====== The input

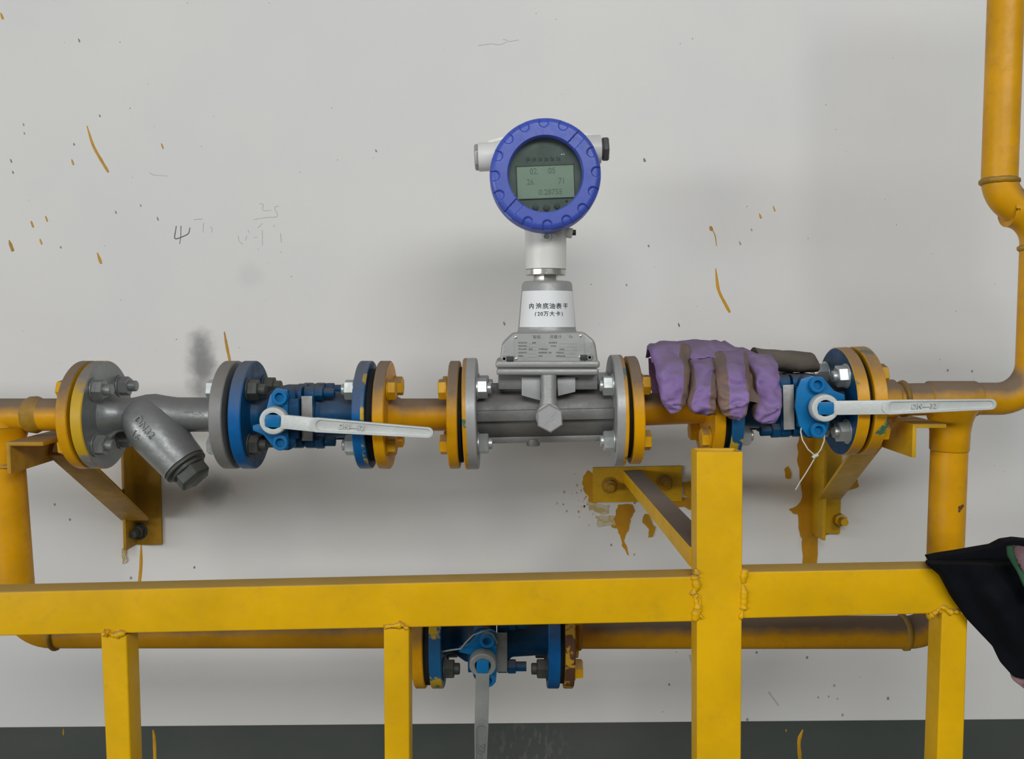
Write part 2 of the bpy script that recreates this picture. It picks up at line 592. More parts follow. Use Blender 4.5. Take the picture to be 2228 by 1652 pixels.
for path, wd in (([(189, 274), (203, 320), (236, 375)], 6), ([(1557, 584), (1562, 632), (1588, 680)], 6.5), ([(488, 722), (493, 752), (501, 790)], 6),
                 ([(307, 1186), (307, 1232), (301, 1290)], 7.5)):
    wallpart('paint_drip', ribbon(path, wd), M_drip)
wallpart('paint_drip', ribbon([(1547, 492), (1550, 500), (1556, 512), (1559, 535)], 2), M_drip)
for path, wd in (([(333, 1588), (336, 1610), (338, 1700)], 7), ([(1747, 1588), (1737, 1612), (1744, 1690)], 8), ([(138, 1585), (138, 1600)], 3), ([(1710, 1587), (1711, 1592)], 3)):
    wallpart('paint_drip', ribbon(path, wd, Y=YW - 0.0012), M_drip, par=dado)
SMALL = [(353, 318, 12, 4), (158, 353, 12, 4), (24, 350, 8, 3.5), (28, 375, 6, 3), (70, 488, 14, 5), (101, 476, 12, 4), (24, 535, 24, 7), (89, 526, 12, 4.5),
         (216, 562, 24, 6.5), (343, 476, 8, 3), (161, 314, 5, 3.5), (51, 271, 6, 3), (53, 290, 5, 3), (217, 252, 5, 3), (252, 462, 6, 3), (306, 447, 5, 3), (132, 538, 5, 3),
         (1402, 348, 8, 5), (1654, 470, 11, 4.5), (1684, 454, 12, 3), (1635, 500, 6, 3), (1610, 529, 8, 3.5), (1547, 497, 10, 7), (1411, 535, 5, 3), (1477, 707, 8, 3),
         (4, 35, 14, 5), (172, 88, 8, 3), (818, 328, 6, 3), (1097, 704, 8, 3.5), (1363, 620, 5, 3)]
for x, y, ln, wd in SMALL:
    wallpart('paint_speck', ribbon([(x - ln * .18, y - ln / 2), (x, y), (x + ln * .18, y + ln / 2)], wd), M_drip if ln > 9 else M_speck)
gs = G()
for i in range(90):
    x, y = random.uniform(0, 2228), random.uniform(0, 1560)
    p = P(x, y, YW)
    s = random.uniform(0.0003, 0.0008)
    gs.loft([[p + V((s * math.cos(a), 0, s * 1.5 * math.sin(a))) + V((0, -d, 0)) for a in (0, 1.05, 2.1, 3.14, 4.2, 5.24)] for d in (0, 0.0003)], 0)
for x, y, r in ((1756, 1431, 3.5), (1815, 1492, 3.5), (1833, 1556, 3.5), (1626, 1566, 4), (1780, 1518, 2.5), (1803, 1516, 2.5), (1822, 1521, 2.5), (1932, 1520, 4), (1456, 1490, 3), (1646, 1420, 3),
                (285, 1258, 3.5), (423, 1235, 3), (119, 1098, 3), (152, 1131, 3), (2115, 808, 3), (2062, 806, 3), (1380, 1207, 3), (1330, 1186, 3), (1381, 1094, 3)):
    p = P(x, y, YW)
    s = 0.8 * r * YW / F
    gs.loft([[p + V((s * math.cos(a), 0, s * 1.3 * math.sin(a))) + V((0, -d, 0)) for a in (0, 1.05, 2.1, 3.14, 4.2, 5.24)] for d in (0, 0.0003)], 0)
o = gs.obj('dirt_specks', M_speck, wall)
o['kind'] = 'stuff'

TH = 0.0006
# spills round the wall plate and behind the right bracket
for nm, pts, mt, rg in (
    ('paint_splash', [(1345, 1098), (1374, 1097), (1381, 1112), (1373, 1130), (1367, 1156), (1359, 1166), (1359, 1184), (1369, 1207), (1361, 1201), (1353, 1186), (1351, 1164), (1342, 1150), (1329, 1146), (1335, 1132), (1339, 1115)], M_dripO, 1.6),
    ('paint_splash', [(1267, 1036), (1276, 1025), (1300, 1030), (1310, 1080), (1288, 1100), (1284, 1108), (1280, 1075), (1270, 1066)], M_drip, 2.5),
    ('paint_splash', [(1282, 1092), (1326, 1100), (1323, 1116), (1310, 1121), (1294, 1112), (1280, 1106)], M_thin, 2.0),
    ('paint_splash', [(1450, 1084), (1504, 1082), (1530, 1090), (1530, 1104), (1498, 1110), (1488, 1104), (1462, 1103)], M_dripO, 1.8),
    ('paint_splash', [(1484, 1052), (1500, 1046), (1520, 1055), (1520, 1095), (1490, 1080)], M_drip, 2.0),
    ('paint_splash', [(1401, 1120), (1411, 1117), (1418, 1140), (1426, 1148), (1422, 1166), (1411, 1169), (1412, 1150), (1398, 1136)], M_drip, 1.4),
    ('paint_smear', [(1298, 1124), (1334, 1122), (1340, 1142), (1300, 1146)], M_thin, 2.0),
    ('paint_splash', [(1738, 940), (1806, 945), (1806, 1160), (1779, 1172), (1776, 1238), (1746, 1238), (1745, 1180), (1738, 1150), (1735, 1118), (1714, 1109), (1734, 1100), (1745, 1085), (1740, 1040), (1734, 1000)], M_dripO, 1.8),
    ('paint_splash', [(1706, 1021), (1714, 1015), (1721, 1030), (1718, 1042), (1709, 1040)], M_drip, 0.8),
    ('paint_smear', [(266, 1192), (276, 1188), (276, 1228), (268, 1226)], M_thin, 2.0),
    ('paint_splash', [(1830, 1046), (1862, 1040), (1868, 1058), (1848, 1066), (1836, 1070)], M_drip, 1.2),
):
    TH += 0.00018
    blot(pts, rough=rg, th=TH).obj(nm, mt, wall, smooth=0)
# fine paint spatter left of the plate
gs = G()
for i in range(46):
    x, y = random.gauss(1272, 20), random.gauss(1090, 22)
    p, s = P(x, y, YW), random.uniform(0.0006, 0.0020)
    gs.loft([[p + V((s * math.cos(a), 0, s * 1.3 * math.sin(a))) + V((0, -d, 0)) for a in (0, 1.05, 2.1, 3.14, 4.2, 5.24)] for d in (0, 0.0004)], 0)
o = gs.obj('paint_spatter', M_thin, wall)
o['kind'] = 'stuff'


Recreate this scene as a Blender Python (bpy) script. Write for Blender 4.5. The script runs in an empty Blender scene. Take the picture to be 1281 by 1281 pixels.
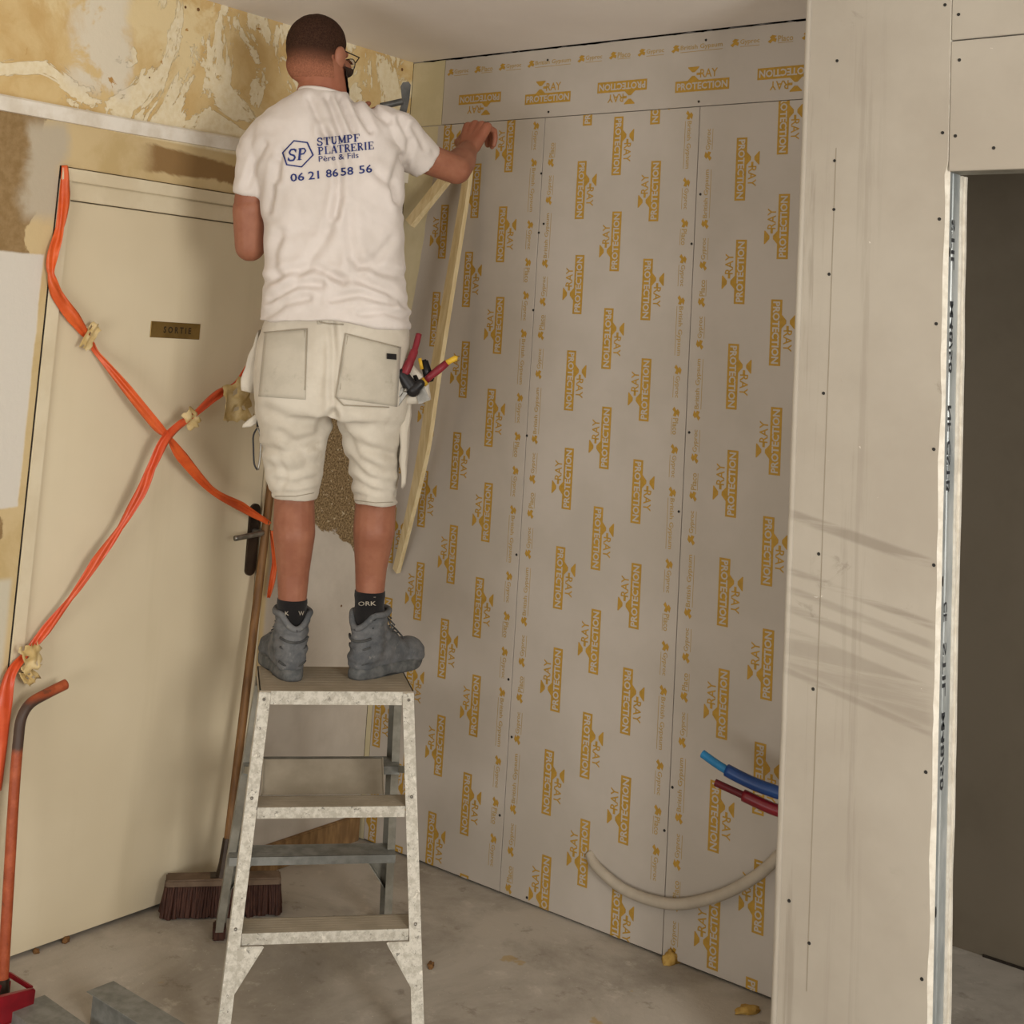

============

Goal
Select and copy each line from the data that includes the word "Write".

Final result
Write part 2 of the bpy script that recreates this picture. It picks up at line 592. More parts follow. Use Blender 4.5. Take the picture to be 2228 by 1652 pixels.
Recreate this scene as a Blender Python (bpy) script. Write for Blender 4.5. The script runs in an empty Blender scene. Take the picture to be 1281 by 1281 pixels.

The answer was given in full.